IoTにはプログラム可能なネットワークが必要:ノキア「Connected Future」(2/2 ページ)
ノキアは2016年12月13日にカスタマー向けプライベートイベント「Connected Future」を開催し、5G(第5世代)関連の技術などを紹介した。基調講演でノキアは次世代ネットワークアーキテクチャのコンセプトである「Future X」を紹介し、IoT(モノのインターネット)時代では、全てがプログラム可能な柔軟なアーキテクチャが必要になると主張した。
2020年の東京五輪、トラフィックは1万TB超に?
Nokiaのベル研究所で無線システムパフォーマンス特別研究員を務めるハリー・ホルマ氏の基調講演では、オリンピックでのデータトラフィックについて興味深いデータが示された。オリンピックにおけるトラフィックは、2012年のロンドン大会で1150TB(テラバイト)、リオ大会では3250TBだった。2020年に開催される東京五輪では、1万TBを超すトラフィックに対応する必要があるという。さらに、こうした大規模なイベントでは、ユーザーが動画などを撮影してSNSにアップするといった行為が増えることから、通常に比べて、アップリンクの割合が大幅に増加するのが特徴だ。

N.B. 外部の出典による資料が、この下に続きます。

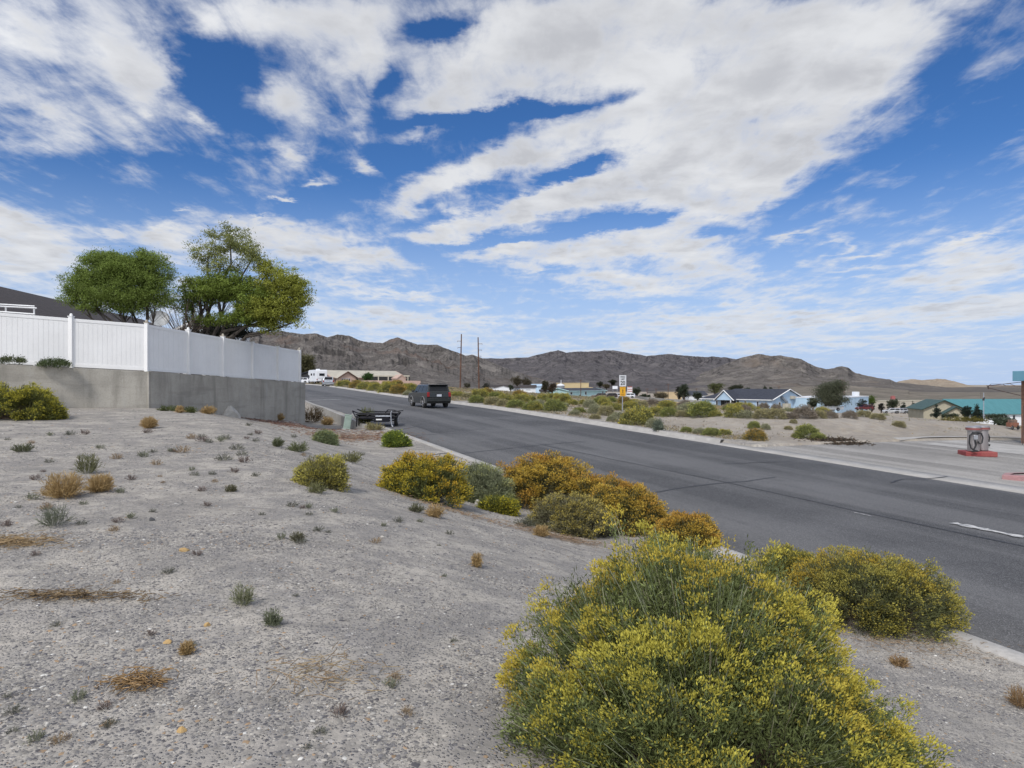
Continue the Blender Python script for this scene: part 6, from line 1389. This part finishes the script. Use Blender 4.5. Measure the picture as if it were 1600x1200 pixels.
# ------------------------------------------------------------------ loose gravel
def gravel(n, y0, y1, seed, s0, s1):
    rng = np.random.RandomState(seed); Y = y0 * (y1 / y0) ** rng.rand(n); Xr = rng.uniform(-.80, .80, n) * Y; s, t = st(Xr, Y); k = (t < 8.1); k &= ~((np.hypot((Xr - 1.1) / 1.2, (Y - 3.3) / .9) < .8))
    pn = vn(Xr * 1.3 + 40, Y * 1.3 + 40) * .6 + vn(Xr * 4 + 9, Y * 4 + 3) * .4; k &= rng.rand(n) < np.clip((pn - .25) * 2.6, .12, 1); Xr, Y = Xr[k], Y[k]; n = len(Y)
    r = s0 * (s1 / s0) ** (rng.rand(n) ** 2.6); Z = ground(Xr, Y, False); rx = r * rng.uniform(.8, 1.5, n); ry = r * rng.uniform(.6, 1.2, n); rz_ = r * rng.uniform(.25, .55, n)
    base = np.array([(1, 0, 0), (.25, 1, .1), (-.9, .35, 0), (-.5, -.8, .1), (.6, -.75, 0), (.15, .1, 1), (-.25, -.2, .85)]); V = np.tile(base[None], (n, 1, 1)) * (1 + rng.uniform(-.25, .25, (n, 7, 3)))
    V = V * np.stack([rx, ry, rz_], 1)[:, None]; a = rng.uniform(0, 6.283, n); c, s_ = np.cos(a)[:, None], np.sin(a)[:, None]
    x = V[..., 0] * c - V[..., 1] * s_; y = V[..., 0] * s_ + V[..., 1] * c; V = np.stack([x + Xr[:, None], y + Y[:, None], V[..., 2] + Z[:, None]], -1).reshape(-1, 3)
    T = np.array([(0, 1, 5), (1, 2, 6), (1, 6, 5), (2, 3, 6), (3, 4, 6), (4, 5, 6), (4, 0, 5)]); Fq = (np.arange(n)[:, None, None] * 7 + T[None]).reshape(-1, 3)
    g = rng.choice(7, n, p=[.31, .26, .19, .11, .08, .015, .035]); pal = np.array([(.235, .22, .20), (.165, .158, .155), (.33, .31, .275), (.42, .39, .34), (.11, .105, .11), (.62, .60, .55), (.34, .24, .15)])
    C = pal[g] * rng.uniform(.75, 1.2, (n, 1)); return V, Fq, np.repeat(C, 7, 0)
parts = [gravel(150000, 2.3, 6.5, 1, .0035, .015), gravel(80000, 6, 14, 2, .006, .020), gravel(26000, 12, 30, 3, .011, .034), gravel(500, 2.4, 9, 4, .012, .030)]
V, Fq, C = cat(parts); g_ = np_mesh('gravel', V, Fq, [M_TWIG], cols=np.clip(C, 0, 1)); tag(g_, 'loose grey gravel strewn over the near lot', kind='stuff')

# ------------------------------------------------------------------ brush field across the road
kinds = {'Y': ('yellow-green', (.25, .255, .095), (.48, .44, .10), (.48, .38, .06), .9), 'G': ('green', (.19, .215, .075), (.36, .36, .09), None, .6), 'O': ('orange-topped', (.20, .18, .075), (.48, .32, .06), (.44, .26, .05), .8),
         'L': ('dull olive', (.29, .265, .15), (.42, .37, .17), None, .5), 'P': ('pale grey-green', (.30, .30, .19), (.38, .38, .2), None, .3), 'D': ('greyish brown', (.25, .21, .165), (.3, .26, .2), None, .2)}
far_p = {}
for ki, (k, (nm, leaf, fl, fl2, ff)) in enumerate(kinds.items()):
    for v in range(2):
        o = rabbitbrush('rabbitbrush', (0, 0, 0), lobesof(1.0, .9, .62, 6, 400 + ki * 3 + v), 500 + ki * 3 + v, 620, leaf=leaf, flower=fl, flower2=fl2, ffrac=ff, nleaf=12, nfl=7, lsz=.075, lw=.016, fsz=.035, fw=.026, spread=.036, one=True)
        far_p[(k, v)] = o
FB = [(530, 605, 22, 'Y'), (548, 607, 20, 'O'), (562, 609, 22, 'Y'), (578, 611, 22, 'Y'), (597, 615, 32, 'Y'), (613, 616, 26, 'O'), (628, 618, 16, 'P'), (640, 613, 24, 'Y'), (585, 604, 16, 'L'), (605, 606, 18, 'Y'), (620, 607, 20, 'O'), (545, 600, 14, 'L'), (560, 602, 14, 'G'), (640, 604, 10, 'D'),
 (712, 632, 24, 'G'), (730, 622, 18, 'L'), (716, 620, 20, 'Y'), (750, 622, 26, 'Y'), (760, 620, 22, 'O'), (755, 634, 24, 'L'), (771, 637, 20, 'L'), (790, 628, 24, 'Y'), (779, 622, 18, 'Y'), (793, 639, 28, 'G'), (812, 623, 22, 'O'), (806, 632, 14, 'O'), (800, 644, 22, 'G'), (813, 644, 20, 'Y'), (825, 641, 26, 'G'), (828, 627, 18, 'Y'), (842, 634, 18, 'P'), (848, 628, 18, 'Y'),
 (866, 643, 32, 'G'), (875, 630, 18, 'O'), (893, 633, 20, 'Y'), (905, 645, 18, 'G'), (882, 636, 14, 'P'), (922, 637, 20, 'P'), (930, 647, 24, 'P'), (945, 634, 20, 'Y'), (912, 632, 14, 'Y'), (906, 658, 16, 'L'), (932, 662, 17, 'P'), (898, 649, 16, 'P'), (960, 641, 24, 'Y'), (948, 650, 24, 'L'), (968, 668, 48, 'Y'), (991, 672, 24, 'P'), (985, 641, 26, 'Y'), (1002, 658, 34, 'G'), (1000, 640, 24, 'L'), (955, 629, 16, 'G'), (975, 631, 18, 'O'), (990, 632, 18, 'Y'), (940, 626, 16, 'L'),
 (1052, 679, 18, 'G'), (1072, 681, 20, 'P'), (1091, 685, 26, 'G'), (1113, 681, 18, 'L'), (1132, 680, 20, 'Y'), (1180, 689, 32, 'O'), (1178, 670, 18, 'G'), (1196, 672, 14, 'P'), (1026, 651, 26, 'Y'), (1047, 651, 26, 'G'), (1069, 652, 22, 'L'), (1098, 653, 42, 'G'), (1118, 651, 18, 'Y'), (1148, 653, 28, 'Y'), (1166, 654, 26, 'P'), (1192, 655, 28, 'L'), (1214, 655, 26, 'L'), (1234, 655, 22, 'D'), (1256, 655, 34, 'D'), (1280, 654, 20, 'L'),
 (1297, 654, 24, 'D'), (1327, 654, 20, 'D'), (1350, 652, 22, 'L'), (1372, 656, 20, 'L'), (1142, 639, 22, 'D'), (1192, 641, 18, 'D'), (1213, 642, 16, 'D'), (1240, 641, 22, 'L'), (1165, 643, 16, 'D'), (1262, 686, 34, 'G'), (1278, 688, 24, 'G'), (1246, 684, 18, 'L'), (1232, 672, 12, 'L'), (1405, 668, 18, 'L'), (1240, 662, 10, 'L'), (1040, 637, 20, 'D'), (1070, 638, 22, 'D'), (1100, 640, 22, 'D'), (1020, 634, 22, 'D')]
rnd = random.Random(77); FB = [(a, b, c, d, 1) for a, b, c, d in FB]
tries = 0
while len(FB) < 285 and tries < 9000:
    tries += 1; s = rnd.uniform(26, 215) ; t = 22.4 + 120 * rnd.random() ** 1.4; x, y = xy(s, t); p = (x / y * F + 800) if y > 5 else -1
    if not (505 < p < 1420): continue
    Yd = y
    if s < 40 and 24 < t < 60: 
        if rnd.random() < .92: continue
    if p > 1400 or (p > 1020 and s < 37): continue
    z = gz(x, y); py = 600 - (z - EYE) / Yd * F
    if p < 660 and py < 602.5: continue
    near = Yd < 75; kd = rnd.choice('YYGLPOYP') if Yd < 95 else rnd.choice('LDDPLDYP')
    FB.append((p, py, (rnd.uniform(.7, 1.7) if Yd < 85 else rnd.uniform(.5, 1.05)) / Yd * F, kd, 0, x, y))
used = set(); FLD = []
names = {'Y': 'rounded yellow-green brush in the field across the road', 'G': 'rounded green brush in the field across the road', 'O': 'orange-topped brush in the field across the road', 'L': 'dull olive brush in the field across the road', 'P': 'pale grey-green brush in the field across the road', 'D': 'greyish brown dry brush in the field across the road'}
special = {(968, 668): 'large yellow-green bush at the foot of the speed limit sign post', (991, 672): 'pale bush leaning against the large one below the speed limit sign', (1180, 689): 'orange bush alone on the gravel bank by the far kerb', (1098, 653): 'largest green bush on the skyline of the gravel bank', (1262, 686): 'low bright green bush beside the dark brush pile', (1091, 685): 'bright green bush closest to the far kerb left of the orange one', (866, 643): 'dark green rounded bush alone before a bare patch in the field'}
for i, q in enumerate(FB):
    px, py, w, kd = q[:4]; v = rnd.randint(0, 1); pr = far_p[(kd, v)]
    if (kd, v) in used: o = pr.copy(); COL.objects.link(o)
    else: o = pr; used.add((kd, v))
    if q[4]: p = onground(px, py, 20); x, y = p.x, p.y
    else: x, y = q[5], q[6]
    if st(x, y)[1] < 21.9: x, y = xy(st(x, y)[0], 22.0)
    sz = w * y / F * 1.22; x, y = x * (1 + sz * .35 / y), y + sz * .35
    o.location = (x, y, gz(x, y) - .03 * sz); o.rotation_euler = (0, 0, rnd.uniform(0, 6)); hh_ = rnd.uniform(.85, 1.25)
    o.scale = (sz, sz, sz * hh_ * .78)
    sp_ = special.get((px, py)); tag(o, sp_ or 'bush', 'shrub', 'brush field bushes across the road')
    if not sp_:
        dep = 'near the far kerb' if st(x, y)[1] < 30 else ('in mid field' if y < 105 else 'near the far houses')
        colm = 'below the pink house' if px < 690 else ('left of the sign' if px < 970 else ('between sign and blue house' if px < 1110 else 'on the right'))
        FLD.append((kinds[kd][0] + ' bush ' + dep + ', ' + colm, px, o))
for k, o in far_p.items():
    if k not in used: bpy.data.objects.remove(o)
# low dry cover between them
rng = np.random.RandomState(31); n = 60000; s = 24 + 190 * rng.rand(n) ** 1.5; t = 21.8 + 130 * rng.rand(n) ** 1.6; x, y = xy(s, t); k = (y > 8) & (np.abs(x / y) < .8); k &= ~((s < 36) & (t > 24) & (t < 50) & (rng.rand(n) < .9)); k &= (vn(x * .25 + 9, y * .25) + .35 * vn(x * .9, y * .9) > .55); x, y = x[k], y[k]; n = len(x)
P = np.stack([x, y, ground(x, y, False) - .02], 1); sc = np.clip(y / 60, .6, 2.2)
V, Fq = blades(np.repeat(P, 4, 0) + rng.normal(size=(4 * n, 3)) * [.15, .15, 0] * np.repeat(sc, 4)[:, None], rng.normal(size=(4 * n, 3)) * [.6, .6, .2] + [0, 0, .8], .16 * np.repeat(sc, 4) * rng.uniform(.5, 1.5, 4 * n), .05 * np.repeat(sc, 4), rng)
pal = np.array([(.38, .28, .15), (.30, .24, .15), (.22, .20, .12), (.18, .16, .12), (.26, .25, .14)]); C = np.repeat(pal[rng.randint(0, 5, n)] * rng.uniform(.8, 1.2, (n, 1)), 16, 0)
o = np_mesh('dry_ground_cover', V, Fq, [M_LEAF], cols=np.clip(C, 0, 1)); tag(o, 'low dry grass and litter between the bushes across the road', kind='stuff')

# every repeat says which one it is
ORD = 'first second third fourth fifth sixth seventh eighth ninth tenth eleventh twelfth thirteenth fourteenth fifteenth sixteenth seventeenth eighteenth nineteenth twentieth'.split()
def ordinals(lst):
    gr = {}
    for lab, px, o in lst: gr.setdefault(lab, []).append((px, o))
    for lab, m in gr.items():
        m.sort(key=lambda q: q[0])
        for i, (px, o) in enumerate(m):
            if len(m) == 1: o['label'] = lab
            elif i == len(m) - 1: o['label'] = lab + ', rightmost'
            else: o['label'] = lab + (', leftmost' if i == 0 else ', ' + ORD[min(i, 19)] + ' from left')
ordinals(FLD); ordinals(WD)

こうした状況に対応するには、C-RAN(Centralized-RAN)や、ユーザー(端末)に近い場所でデータ処理を行うモバイル・エッジ・コンピューティングなどの技術が重要になるという。
Nokiaは、2018年に韓国・平昌(ピョンチャン)で開催される冬季オリンピックにおいて、28GHz帯を使用した5Gサービスを提供する予定だという。
Connected Futureでは、5G関連のデモも幾つか展示された。下の動画は、5Gの高速通信、低遅延を示すデモである。ボールを置いた板を3台のロボットで動かし、ボールが転がらないように板を安定させるまで、どれくらい時間がかかるかを示した。上部に設置したカメラでボールを認識し、5GまたはLTE経由でロボットを制御する。LTE経由で制御した場合、通信が遅いのでロボットの制御が間に合わず、板を安定することができなかった。一方で5Gの場合は、5秒前後で板が安定した。
なお、このデモでは5Gの通信に4.5GHz帯を利用した。LTEでロボットを制御した時の通信速度は30M〜40Mビット/秒(Mbps)。5Gの通信速度は約2Gビット/秒(Gbps)で、ノキアの説明員によれば、エンド・ツー・エンドでの遅延は往復で2〜3ミリ秒だという。
Nokiaが開発したプロフェッショナル向けの360度VRカメラ「OZO(オゾ)」で撮影した映像を、5Gで伝送するデモも行われた。OZOは8個のカメラと8個のマイクロフォンを搭載し、全方位(360度)の2K動画を撮影できる。デモでは、Connected Futureを開催したホテルニューオータニ東京の庭園にOZOを設置し、撮影した動画をリアルタイムで5G伝送するというもの。ただし、電波法の関係で、庭園からデモ会場に設置した5G基地局までは光ケーブルで映像を伝送していた。デモ会場では、5G基地局から画像処理機器(キヤノンの「Stitch(スティッチ)」を使用)まで、5Gを使って伝送した。